We got to the lake, and I rigged up two poles and gave brief instructions on casting, an art form that takes more than 5 minutes to explain.

Bobbers hit the water, and we waited. Nothing. Not a nibble. The only thing caught that day was slimy moss.

I knew one truth. When you take kids fishing, you don’t fish.

But again, I did not come to fish. I came to spend time with my grandchildren.

It reminded me of a story told by James Boswell, the famous biographer of Samuel Johnson.

Johnson kept an extensive diary, even as a young boy. In it, he wrote of a fishing trip.

Unbeknownst to the young Johnson, his father, a man of letters and reputation, wrote on the same day. The elder Johnson wrote a single sentence: “Gone fishing today with my son; a day wasted.”

Yet, on the same day, the boy wrote, “My father took me fishing. One of the best days of my life.”

Life peeks out from behind wasted time. One truth shines with clarity.

Don’t mistake small things for insignificant ones.

The comedian Jerry Seinfeld has three teenagers.

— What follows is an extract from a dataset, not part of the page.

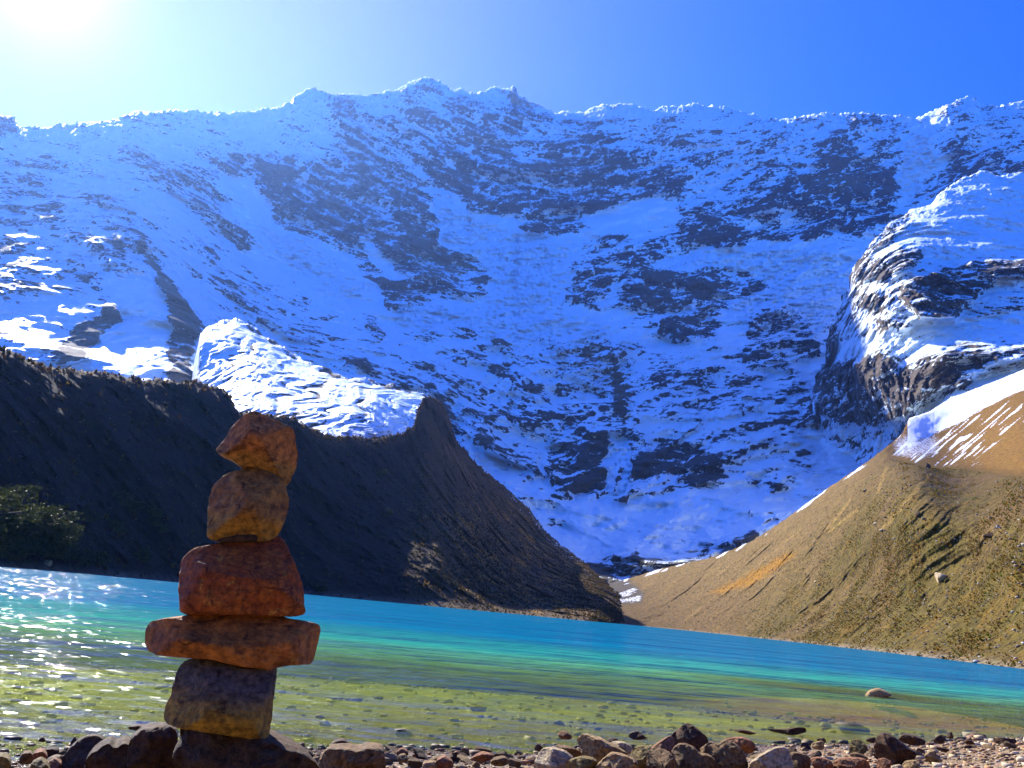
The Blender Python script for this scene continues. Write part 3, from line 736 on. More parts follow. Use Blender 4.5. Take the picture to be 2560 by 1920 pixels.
slope_mat = slope_material('mountain_turf', 0.9)
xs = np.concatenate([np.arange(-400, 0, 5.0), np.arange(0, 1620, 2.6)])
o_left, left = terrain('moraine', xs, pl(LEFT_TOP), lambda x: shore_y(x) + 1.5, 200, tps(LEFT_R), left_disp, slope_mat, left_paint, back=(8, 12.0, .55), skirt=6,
                       crest=lambda P, PX, t: sstep(.93, 1, t) * ((1.6 + 2.5 * sstep(990, 1050, PX)) * fbm(P / (np.array([3.5, 3.5, 1e6]) * (1 + 1.5 * (PX > 990)[..., None])), 4, 341) + 0.8 * fbm(P / np.array([1.2, 1.2, 1e6]), 2, 343)))
tag(o_left, kind='structure')

# ------------------------------------------------------------------ sunlit hillside on the right
RIGHT_TOP = [(1440, 1485), (1500, 1462), (1560, 1450), (1640, 1425), (1700, 1411), (1767, 1397), (1835, 1373), (1878, 1353), (1931, 1320), (1980, 1286), (2033, 1247), (2115, 1189), (2153, 1165), (2230, 1107), (2255, 1085), (2274, 1045),
             (2322, 1030), (2375, 996), (2452, 967), (2560, 924), (3000, 760)]
RIM = [(2000, 1330), (2100, 1230), (2180, 1165), (2215, 1142), (2240, 1150), (2300, 1165), (2345, 1172), (2400, 1172), (2480, 1185), (2560, 1195), (3000, 1260)]
RIGHT_R = [(1450, 1545, 310), (1450, 1490, 480), (1560, 1556, 340), (1560, 1455, 500), (1700, 1572, 320), (1700, 1415, 450), (2000, 1604, 205), (2000, 1275, 325), (1850, 1480, 320), (2100, 1205, 315),
           (2274, 1050, 420), (2300, 1640, 122), (2300, 1160, 240), (2150, 1400, 215), (2400, 1400, 150), (2560, 1669, 86), (2560, 1195, 168), (2560, 1430, 116), (2900, 1260, 120), (2900, 1720, 62),
           (2560, 925, 560), (2430, 1060, 430), (2560, 1080, 300), (2900, 800, 520), (2330, 1100, 380)]
rim_f = pl(RIM)
PT = {}


def right_disp(P, PX, PY, t, info):
    a = math.radians(40)
    u = PX * math.sin(a) + PY * math.cos(a); v = PX * math.cos(a) - PY * math.sin(a)
    q = np.stack([u / 48.0 + 0.7 * fbm(P / 22, 3, 403), v / 480.0, 0 * u], -1)
    rib = fbm(q, 4, 405, .5, True); info['rib'] = rib; info['u'] = u; info['v'] = v
    low = sstep(0.0, 0.10, t)
    below = sstep(-12, 10, PY - rim_f(PX))
    d = (-3.0 * rib * (.4 + .6 * below) * sstep(2500, 2100, PX + .4 * (PY - 1400)) - 1.2 * rib + 1.8 * fbm(P / 14.0, 5, 407) + .7 * fbm(P / 2.4, 3, 409)) * low
    d += 26 * sstep(8, -22, PY - rim_f(PX)) * sstep(2190, 2260, PX)          # flat ground behind the moraine rim
    yt = pl(RIGHT_TOP)(PX)
    return d + 6 * np.exp(-np.maximum(PY - yt, 0) / 8.0)


def right_paint(P, PX, PY, t, info):
    n = fbm(P / 6.0, 5, 421); n2 = fbm(P / 28.0, 4, 423)
    wx = PX + 14 * n; wy = PY + 14 * fbm(P / 8.0, 4, 425)
    st = fbm(np.stack([info['u'] / 9.0, info['v'] / 130.0, 0 * PX], -1), 4, 427)
    c = np.broadcast_to(np.array([0.20, 0.13, 0.075]), P.shape).copy()
    scree = sstep(2200, 1950, wx + .35 * (wy - 1400)) * sstep(60, 240, shore_y(PX) - wy + 60)
    c = mixc(c, scree * .75, (0.30, 0.215, 0.135))
    turf = sstep(1900, 2150, wx + 0.9 * (wy - 1400)) * sstep(.35, -.25, n2 - .1)
    c = mixc(c, turf * .85, (0.15, 0.125, 0.026))
    c = mixc(c, turf * sstep(.05, .3, n) * .8, (0.21, 0.135, 0.025))
    c = mixc(c, sstep(.12, .4, st) * .5 * (1 - turf * .6), (0.19, 0.125, 0.07))
    c = mixc(c, sstep(.12, .4, -st) * .4 * (1 - turf * .6), (0.44, 0.31, 0.18))
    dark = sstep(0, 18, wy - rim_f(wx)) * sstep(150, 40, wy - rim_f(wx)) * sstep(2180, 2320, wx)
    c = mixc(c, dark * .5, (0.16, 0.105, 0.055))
    for a, b, wd in (((2325, 1185), (2205, 1325), 5), ((2125, 1250), (2070, 1322), 4), ((2142, 1275), (2075, 1330), 4), ((2215, 1170), (2195, 1230), 4)):
        c = mixc(c, sstep(wd * 1.6, wd * .4, seg_d(wx * .5 + PX * .5, wy * .5 + PY * .5, a, b)) * .55, (0.46, 0.32, 0.16))
    yel = poly_sd([(1775, 1482), (1840, 1450), (1900, 1420), (1955, 1388), (1990, 1378), (1985, 1392), (1930, 1432), (1880, 1462), (1810, 1480)], wx * .8 + PX * .2, wy * .8 + PY * .2)
    c = mixc(c, sstep(-7, 7, yel + 6 * n), (0.42, 0.22, 0.022))
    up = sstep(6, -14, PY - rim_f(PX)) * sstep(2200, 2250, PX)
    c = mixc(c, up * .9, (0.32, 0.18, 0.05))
    c = c * np.array([.66, .60, .30])
    # snow patch and streaks on the upper hill
    sl = pl([(2200, 1180), (2278, 1120), (2300, 1098), (2400, 1058), (2470, 1015), (2560, 975), (3000, 800)])(PX)
    snow = sstep(8, -10, PY + 8 * n - sl) * sstep(2262, 2276, PX)
    strk = fbm(np.stack([info['u'] / 7.0, info['v'] / 90.0, 0 * PX], -1), 3, 431)
    band = sstep(260, 60, np.abs((PX - 2560) * .75 + (PY - 1010) * 1.0 + 90)) * up
    snow = np.maximum(snow, band * sstep(.0, .25, strk) * .75)
    snow = np.maximum(snow, sstep(70, 10, seg_d(PX, PY, (2250, 1118), (2320, 1112))) * up * .5)
    snow = np.maximum(snow, sstep(14, 3, PY - pl(RIGHT_TOP)(PX)) * sstep(.0, .15, fbm(P / 20.0, 2, 433)) * .7 * (PX < 2220) * (PX > 1560))
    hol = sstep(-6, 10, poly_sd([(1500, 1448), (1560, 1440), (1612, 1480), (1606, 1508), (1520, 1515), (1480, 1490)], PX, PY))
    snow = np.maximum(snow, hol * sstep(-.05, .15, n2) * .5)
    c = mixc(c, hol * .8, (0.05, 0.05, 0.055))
    shore = sstep(.035, .0, t)
    c = mixc(c, shore * .7, (0.27, 0.22, 0.16))
    return {'stony': .35 + .65 * scree * (1 - turf), 'snow': snow}, {'tint': c}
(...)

He observed:

“I’m a believer in the ordinary and the mundane. These guys that talk about ‘quality time’–I always find that a little sad when they say, ‘We have quality time.’ I don’t want quality time. I want the garbage time. That’s what I like. You just see them in their room reading a comic book and you get to kind of watch that for a minute, or [having] a bowl of Cheerios at 11 o’clock at night when they’re not even supposed to be up. The garbage, that’s what I love.”

The best times of life occur at inconvenient and unplanned times. When a child takes your hand to cross a busy parking lot. Or when a fishing line lays limp on a mossy pond, and the child beams.

Never let someone, anyone, tell you that interruptions are a waste of time. They are the stuff that makes up life and makes it worth living. Take the time. Ignore the phone, the calendar, and the to-do list.

Perhaps you need a good day of fishing. But take your grandchild with you. You won’t catch fish, but you will come home with a basket of joy.